There’s Noh place like home
Where do you belong in a borderless world? Fumio Obata challenges the notion of identity in this intimate debut.
SOMETIMES, you just cannot escape the ghosts of your past. Yumiko, a young Japanese designer based in London, finds this out just as she is embarking on a new chapter in her life, shucking off her cultural trappings for good. It has taken her some time to warm up to London, and at one point she even contemplated fleeing for home.
Soon, the noisy chaos and harsh openness of the city that bothered her when she arrived become things she cannot imagine living without.
“I am Japanese ... but here, London, is my home,” she tells herself as she bustles about running the design business she has built with friends, and carving out a life in her own nook of the cosmopolis with her English fiancé Mark. Yes, life couldn’t be more hunkydory.
Until the phone rings. Her father, a keen mountaineer, has accidentally fallen to his death and Yumiko has to return and face the world she has buried in the recesses of her mind.
As soon as she boards the plane for Japan, everything she has dammed up bursts out. Her guilt threatens to overwhelm her, guilt at not telling her family – especially her father – of her plans to marry a non-Japanese and possibly never return to Japan.
As Yumiko wrestles with her remorse and a growing sense of alienation, the ghosts of her past, present and future appear. All this
would be so Dickensian if not for the cultural baggage; Yumiko’s “ghost” turns out to be a Noh theatre character. (For the uninitiated, Noh is a classical theatre form in Japan and its stories are full of encounters between wanderers, pilgrims and exiles with supernatural spirits.)
Feeling estranged from her Japanese culture, Yumiko escapes from the rigid rituals of her father’s funeral by seeking refuge in a Noh drama that seems to be haunting her at every corner. However, she gets more than she bargains for and is forced to confront the truth of where her heart – and subsequently her home – lies.
It is a surprise to read that this is Fumio Obata’s debut graphic novel.

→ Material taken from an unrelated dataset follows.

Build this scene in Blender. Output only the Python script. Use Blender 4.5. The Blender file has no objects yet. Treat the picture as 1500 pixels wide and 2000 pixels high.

His storytelling is accomplished, subliminally drawing readers in until it is too late to break away.
A Japanese “exile” himself, Obata reportedly went to Britain in 1991 to study illustration at Glasgow School of Art and, like Yumiko, he stayed on after he finished his studies. He must have faced the same identity issues as his protagonist, if his sensitive exploration of the identity conflict is any indication. The confusion and isolation are intimately cap- tured, a feat possible only for someone who has gone through the same experience.
The parallels drawn between the Noh drama and Yumiko’s inner identity conflict also delicately address the cultural and generational clashes in the country. For one, Noh actors were traditionally all male, and they acted out the female characters using masks before women were accepted on the Noh stage, reflecting the struggles of Yumiko and her mother as independent women in conservative Japan.
Obata’s drawing style will also thrill manga and anime fans, especially when the story shifts to Japan.
I’m not sure if the effect is caused by Obata seeing it from an outsider’s view, but the landscape is quite romantically illuminated with its postcard images of Japan – from bullet trains and Shinto temples to sushi bars.
What makes Just So Happens a heart-warming read is perhaps its inspirational theme of following one’s dream, regardless of parental and societal expectations.
As Yumiko discovers at the end of her trip, the “ghost” that has been holding her back is really herself, and once she exorcises it, she is free to be who she wants to be.